▶ [Source excerpt]

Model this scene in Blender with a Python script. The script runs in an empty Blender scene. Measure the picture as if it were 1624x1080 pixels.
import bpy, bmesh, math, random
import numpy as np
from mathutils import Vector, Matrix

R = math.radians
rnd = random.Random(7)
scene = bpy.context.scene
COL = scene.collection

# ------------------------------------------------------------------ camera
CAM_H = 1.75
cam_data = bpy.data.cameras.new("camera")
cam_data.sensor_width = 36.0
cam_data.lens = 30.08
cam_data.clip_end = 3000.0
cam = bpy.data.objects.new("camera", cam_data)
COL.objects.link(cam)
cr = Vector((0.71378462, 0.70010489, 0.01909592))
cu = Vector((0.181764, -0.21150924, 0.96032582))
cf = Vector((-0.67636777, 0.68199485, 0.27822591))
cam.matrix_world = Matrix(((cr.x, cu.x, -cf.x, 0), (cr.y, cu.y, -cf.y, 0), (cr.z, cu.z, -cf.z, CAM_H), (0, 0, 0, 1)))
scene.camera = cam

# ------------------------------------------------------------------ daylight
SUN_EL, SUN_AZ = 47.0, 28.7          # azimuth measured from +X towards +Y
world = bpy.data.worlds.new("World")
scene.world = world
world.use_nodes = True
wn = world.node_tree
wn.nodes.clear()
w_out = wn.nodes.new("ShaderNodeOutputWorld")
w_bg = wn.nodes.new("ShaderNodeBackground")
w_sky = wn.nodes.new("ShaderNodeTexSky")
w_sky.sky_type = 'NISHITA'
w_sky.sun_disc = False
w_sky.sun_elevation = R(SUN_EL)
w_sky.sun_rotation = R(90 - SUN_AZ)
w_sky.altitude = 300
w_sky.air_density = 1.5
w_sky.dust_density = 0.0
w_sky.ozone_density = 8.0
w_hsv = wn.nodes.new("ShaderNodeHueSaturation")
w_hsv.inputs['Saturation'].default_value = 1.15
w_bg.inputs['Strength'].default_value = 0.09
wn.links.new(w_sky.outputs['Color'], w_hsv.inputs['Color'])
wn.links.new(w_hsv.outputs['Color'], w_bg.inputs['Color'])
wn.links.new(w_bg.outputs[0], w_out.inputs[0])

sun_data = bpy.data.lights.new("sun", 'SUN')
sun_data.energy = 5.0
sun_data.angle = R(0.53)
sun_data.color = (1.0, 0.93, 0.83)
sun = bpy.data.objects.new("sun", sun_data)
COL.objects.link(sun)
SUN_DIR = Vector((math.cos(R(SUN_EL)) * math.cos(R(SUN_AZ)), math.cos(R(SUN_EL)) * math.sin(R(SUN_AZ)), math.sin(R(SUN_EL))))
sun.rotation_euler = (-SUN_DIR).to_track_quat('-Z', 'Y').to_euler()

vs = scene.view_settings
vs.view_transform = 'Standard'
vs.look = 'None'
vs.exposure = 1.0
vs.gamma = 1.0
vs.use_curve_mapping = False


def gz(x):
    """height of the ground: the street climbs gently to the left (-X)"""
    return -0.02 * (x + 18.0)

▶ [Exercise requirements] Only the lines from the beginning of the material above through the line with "scene.camera = cam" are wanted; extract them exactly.

▶ [Finished answer]
Model this scene in Blender with a Python script. The script runs in an empty Blender scene. Measure the picture as if it were 1624x1080 pixels.
import bpy, bmesh, math, random
import numpy as np
from mathutils import Vector, Matrix

R = math.radians
rnd = random.Random(7)
scene = bpy.context.scene
COL = scene.collection

# ------------------------------------------------------------------ camera
CAM_H = 1.75
cam_data = bpy.data.cameras.new("camera")
cam_data.sensor_width = 36.0
cam_data.lens = 30.08
cam_data.clip_end = 3000.0
cam = bpy.data.objects.new("camera", cam_data)
COL.objects.link(cam)
cr = Vector((0.71378462, 0.70010489, 0.01909592))
cu = Vector((0.181764, -0.21150924, 0.96032582))
cf = Vector((-0.67636777, 0.68199485, 0.27822591))
cam.matrix_world = Matrix(((cr.x, cu.x, -cf.x, 0), (cr.y, cu.y, -cf.y, 0), (cr.z, cu.z, -cf.z, CAM_H), (0, 0, 0, 1)))
scene.camera = cam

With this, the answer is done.